Financial sector reforms failing to address tech frailty of banks - Intellect

Financial sector reforms failing to address tech frailty of banks - Intellect

Tech trade body Intellect has criticised the recommendations from the Parliamentary Commission into Banking Standards for failing to address the technological frailties underpinning the UK banking sector.

While the Commission report - published yesterday - made passing reference to the deployment of 'patchy and outdated' technology infrastructure in the UK banking sector, Intellect believes it missed a trick in failing to address this fundamental problem as part of its recommendations.

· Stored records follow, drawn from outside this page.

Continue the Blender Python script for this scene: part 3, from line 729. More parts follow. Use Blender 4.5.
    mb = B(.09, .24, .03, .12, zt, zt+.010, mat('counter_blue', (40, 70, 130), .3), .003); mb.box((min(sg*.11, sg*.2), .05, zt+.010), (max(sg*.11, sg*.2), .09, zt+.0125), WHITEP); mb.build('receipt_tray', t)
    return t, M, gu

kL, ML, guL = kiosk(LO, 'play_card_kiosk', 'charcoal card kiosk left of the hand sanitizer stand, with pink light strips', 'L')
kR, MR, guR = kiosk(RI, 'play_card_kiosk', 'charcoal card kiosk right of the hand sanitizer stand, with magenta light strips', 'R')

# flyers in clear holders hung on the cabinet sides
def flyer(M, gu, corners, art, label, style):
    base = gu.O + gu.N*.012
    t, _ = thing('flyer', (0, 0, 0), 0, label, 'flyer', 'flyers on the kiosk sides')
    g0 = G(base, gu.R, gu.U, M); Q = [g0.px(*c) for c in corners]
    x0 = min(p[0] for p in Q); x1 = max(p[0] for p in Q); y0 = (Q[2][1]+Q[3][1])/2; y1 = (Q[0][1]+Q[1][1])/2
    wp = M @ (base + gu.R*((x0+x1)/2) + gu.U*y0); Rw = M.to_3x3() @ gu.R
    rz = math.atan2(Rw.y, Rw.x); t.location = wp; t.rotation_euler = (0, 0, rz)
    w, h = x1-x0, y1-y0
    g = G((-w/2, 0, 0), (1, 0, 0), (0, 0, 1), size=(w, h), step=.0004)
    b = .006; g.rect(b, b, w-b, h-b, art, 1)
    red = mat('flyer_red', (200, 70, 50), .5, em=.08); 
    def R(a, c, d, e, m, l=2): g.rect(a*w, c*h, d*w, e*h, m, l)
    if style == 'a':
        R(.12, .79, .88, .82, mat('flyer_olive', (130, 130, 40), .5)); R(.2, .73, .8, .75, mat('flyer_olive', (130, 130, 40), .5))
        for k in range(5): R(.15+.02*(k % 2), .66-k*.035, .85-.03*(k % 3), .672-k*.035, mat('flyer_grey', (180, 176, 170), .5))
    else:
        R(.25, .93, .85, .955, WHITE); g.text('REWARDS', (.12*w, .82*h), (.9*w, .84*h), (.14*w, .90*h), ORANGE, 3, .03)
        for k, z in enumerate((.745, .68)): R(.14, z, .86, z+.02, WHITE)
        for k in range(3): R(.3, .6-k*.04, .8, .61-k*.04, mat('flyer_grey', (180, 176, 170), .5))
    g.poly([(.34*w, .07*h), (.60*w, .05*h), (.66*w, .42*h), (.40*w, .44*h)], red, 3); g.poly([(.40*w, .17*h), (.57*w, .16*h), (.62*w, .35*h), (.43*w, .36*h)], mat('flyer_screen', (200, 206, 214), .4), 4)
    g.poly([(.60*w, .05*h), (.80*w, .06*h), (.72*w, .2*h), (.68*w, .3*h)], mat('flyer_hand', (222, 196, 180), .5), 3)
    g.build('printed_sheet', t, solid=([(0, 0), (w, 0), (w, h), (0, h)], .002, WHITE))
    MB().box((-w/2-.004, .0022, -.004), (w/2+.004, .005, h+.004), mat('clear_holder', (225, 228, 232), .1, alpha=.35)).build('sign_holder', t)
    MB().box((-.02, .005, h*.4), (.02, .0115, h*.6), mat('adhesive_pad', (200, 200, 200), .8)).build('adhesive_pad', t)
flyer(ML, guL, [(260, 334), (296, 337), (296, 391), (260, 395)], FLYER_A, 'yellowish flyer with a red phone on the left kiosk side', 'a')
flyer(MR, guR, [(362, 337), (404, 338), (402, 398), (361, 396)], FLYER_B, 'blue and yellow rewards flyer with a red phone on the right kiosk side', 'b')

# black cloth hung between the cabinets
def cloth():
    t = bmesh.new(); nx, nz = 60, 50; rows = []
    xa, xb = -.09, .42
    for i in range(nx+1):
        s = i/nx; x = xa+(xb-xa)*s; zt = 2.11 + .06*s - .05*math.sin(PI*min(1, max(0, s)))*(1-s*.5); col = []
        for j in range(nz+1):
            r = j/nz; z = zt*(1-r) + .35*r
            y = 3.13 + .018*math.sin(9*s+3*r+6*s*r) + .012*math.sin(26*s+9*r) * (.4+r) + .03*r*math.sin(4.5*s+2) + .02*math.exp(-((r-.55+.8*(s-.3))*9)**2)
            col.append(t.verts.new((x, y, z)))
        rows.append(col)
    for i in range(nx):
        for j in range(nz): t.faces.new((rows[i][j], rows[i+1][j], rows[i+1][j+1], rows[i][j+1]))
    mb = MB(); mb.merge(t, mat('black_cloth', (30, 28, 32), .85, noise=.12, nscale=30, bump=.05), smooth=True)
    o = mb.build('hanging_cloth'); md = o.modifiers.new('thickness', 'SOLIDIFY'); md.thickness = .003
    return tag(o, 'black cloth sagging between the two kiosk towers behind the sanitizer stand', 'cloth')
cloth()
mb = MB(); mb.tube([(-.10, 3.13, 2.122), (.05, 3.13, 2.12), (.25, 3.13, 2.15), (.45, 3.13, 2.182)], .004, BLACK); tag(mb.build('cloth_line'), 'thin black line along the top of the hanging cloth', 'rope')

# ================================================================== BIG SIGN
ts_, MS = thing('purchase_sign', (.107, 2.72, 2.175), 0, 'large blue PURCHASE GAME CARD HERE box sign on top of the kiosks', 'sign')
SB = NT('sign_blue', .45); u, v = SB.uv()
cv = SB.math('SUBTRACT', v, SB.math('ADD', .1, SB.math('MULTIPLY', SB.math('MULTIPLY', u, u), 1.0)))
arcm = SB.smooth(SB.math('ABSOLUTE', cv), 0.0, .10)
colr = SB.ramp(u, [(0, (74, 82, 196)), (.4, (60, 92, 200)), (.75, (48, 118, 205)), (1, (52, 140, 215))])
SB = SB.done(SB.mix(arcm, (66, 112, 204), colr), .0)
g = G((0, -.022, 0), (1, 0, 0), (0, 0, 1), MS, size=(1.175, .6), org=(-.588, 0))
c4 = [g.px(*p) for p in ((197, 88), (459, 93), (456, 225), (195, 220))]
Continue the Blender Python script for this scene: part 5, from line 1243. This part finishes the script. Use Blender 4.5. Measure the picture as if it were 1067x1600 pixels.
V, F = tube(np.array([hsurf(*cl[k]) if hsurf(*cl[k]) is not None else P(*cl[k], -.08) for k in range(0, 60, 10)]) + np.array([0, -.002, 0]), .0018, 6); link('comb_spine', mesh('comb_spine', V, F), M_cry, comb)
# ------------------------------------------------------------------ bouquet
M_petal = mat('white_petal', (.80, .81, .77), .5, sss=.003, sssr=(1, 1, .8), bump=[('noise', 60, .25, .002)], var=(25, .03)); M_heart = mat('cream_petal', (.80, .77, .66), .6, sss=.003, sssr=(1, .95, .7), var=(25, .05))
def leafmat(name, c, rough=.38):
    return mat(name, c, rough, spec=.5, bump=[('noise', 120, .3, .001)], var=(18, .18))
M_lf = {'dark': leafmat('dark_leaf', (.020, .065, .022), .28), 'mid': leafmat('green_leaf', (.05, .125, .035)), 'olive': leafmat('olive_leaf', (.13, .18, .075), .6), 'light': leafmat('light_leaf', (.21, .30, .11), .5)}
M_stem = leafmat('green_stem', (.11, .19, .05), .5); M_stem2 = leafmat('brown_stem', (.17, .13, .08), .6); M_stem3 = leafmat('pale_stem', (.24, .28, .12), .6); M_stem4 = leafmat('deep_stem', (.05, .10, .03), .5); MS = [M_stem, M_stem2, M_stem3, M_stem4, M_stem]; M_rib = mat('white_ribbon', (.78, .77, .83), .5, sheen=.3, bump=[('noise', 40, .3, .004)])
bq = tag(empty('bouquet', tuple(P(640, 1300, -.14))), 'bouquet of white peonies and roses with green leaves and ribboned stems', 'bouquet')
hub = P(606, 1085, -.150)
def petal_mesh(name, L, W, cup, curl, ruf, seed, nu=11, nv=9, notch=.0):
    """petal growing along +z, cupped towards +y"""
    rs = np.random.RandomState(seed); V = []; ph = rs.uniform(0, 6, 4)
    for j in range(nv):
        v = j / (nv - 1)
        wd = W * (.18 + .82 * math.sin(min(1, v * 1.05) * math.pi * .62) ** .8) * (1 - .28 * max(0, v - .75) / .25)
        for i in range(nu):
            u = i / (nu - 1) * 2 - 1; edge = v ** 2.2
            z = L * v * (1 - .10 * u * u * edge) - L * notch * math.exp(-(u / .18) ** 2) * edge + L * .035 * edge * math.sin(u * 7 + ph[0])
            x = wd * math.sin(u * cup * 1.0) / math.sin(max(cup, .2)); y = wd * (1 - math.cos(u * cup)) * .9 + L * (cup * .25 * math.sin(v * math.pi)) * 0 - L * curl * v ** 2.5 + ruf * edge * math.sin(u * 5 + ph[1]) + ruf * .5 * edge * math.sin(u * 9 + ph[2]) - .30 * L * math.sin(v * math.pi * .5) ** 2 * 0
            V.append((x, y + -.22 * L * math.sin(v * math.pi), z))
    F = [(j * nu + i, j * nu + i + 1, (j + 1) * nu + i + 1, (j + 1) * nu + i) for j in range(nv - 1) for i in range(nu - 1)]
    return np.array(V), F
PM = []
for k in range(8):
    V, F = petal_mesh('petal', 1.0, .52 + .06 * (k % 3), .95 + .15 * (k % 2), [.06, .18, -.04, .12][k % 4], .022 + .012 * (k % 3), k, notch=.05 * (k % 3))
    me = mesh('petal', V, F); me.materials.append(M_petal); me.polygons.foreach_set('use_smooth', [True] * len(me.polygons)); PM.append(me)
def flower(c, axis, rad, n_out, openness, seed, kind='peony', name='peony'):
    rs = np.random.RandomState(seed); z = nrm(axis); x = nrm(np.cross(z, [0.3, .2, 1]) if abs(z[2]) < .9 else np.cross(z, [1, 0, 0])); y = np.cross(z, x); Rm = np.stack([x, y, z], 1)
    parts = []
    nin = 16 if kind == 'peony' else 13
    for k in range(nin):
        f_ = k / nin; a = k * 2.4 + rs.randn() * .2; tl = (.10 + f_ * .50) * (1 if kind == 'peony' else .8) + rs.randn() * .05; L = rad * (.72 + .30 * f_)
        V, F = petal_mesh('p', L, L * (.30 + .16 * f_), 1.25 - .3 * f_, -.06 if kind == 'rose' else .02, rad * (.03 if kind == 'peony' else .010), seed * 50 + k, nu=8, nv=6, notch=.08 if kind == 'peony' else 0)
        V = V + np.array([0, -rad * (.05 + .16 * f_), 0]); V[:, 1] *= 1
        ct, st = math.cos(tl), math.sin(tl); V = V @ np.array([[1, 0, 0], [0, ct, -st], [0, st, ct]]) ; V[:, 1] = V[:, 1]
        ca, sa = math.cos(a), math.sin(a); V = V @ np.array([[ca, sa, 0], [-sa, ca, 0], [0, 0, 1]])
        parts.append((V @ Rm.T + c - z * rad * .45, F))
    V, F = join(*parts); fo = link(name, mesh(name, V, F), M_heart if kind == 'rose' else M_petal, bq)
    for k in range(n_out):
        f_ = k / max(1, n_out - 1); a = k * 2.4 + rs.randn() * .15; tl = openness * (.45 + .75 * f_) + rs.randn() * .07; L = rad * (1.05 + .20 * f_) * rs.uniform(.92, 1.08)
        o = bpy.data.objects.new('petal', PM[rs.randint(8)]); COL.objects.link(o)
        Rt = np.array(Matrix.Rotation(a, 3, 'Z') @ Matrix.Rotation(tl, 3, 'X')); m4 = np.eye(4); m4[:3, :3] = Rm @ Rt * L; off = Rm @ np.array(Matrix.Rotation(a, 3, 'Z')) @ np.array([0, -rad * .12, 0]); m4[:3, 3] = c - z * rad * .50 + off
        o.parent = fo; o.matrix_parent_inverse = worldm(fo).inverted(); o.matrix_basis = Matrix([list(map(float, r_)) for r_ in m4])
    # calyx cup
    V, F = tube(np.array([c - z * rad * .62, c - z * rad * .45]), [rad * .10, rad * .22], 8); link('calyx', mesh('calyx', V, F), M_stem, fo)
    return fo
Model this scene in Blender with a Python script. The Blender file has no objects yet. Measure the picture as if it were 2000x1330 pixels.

Ben Wilson, associate director for financial services programmes at Intellect comments: "Many of these issues around conduct, competition and supervision have a common denominator - the technology infrastructures that facilitate all the operations of 'the bank'. You reduce the complexity of this, and you ultimately make life a lot easier for the banks and the regulators, and you improve the ability of the banks to serve the customers and the wider economy."

Intellect is calling on the Government to take on board this issue of technology infrastructure alongside the recommendations within the Commission's report, and in particular:

  • Consideration of a greater number of technology-literate individuals in decision-making positions on boards
  • Encouraging banks to more comprehensively map their existing systems and processes - which should have been done as part of ongoing recovery and resolution requirements. If this is undertaken, change can be implemented more quickly and with reduced cost; weaknesses and risks can be better identified before they impact customers; and decisions on issues such as branch divestures can be made with greater certainty
  • Clarification from regulatory authorities on what they want banks to be able to do in the future and allow banks to work towards this, without wasting money on duplicative regulatory implementation
  • Facilitating a greater degree of collaboration across banks, to identify how common problems of technology infrastructure - outlined comprehensively in the Commission's paper - can be addressed more systematically and effectively


Says Wilson: "The public has only recently gained an insight into the all encompassing nature of the technology that underpins their banks, and indeed the entire financial system, through a demonstration of what happens when this stops working. A light has been shone on the 90% of the technology iceberg that is underwater."

Many of the issues highlighted in the paper are the product of a technology estate across individual banks that is simply too complex, he says, and does now not allow the banks to adequately "know their own operations, their customers or implement change on a timely and cost effective basis".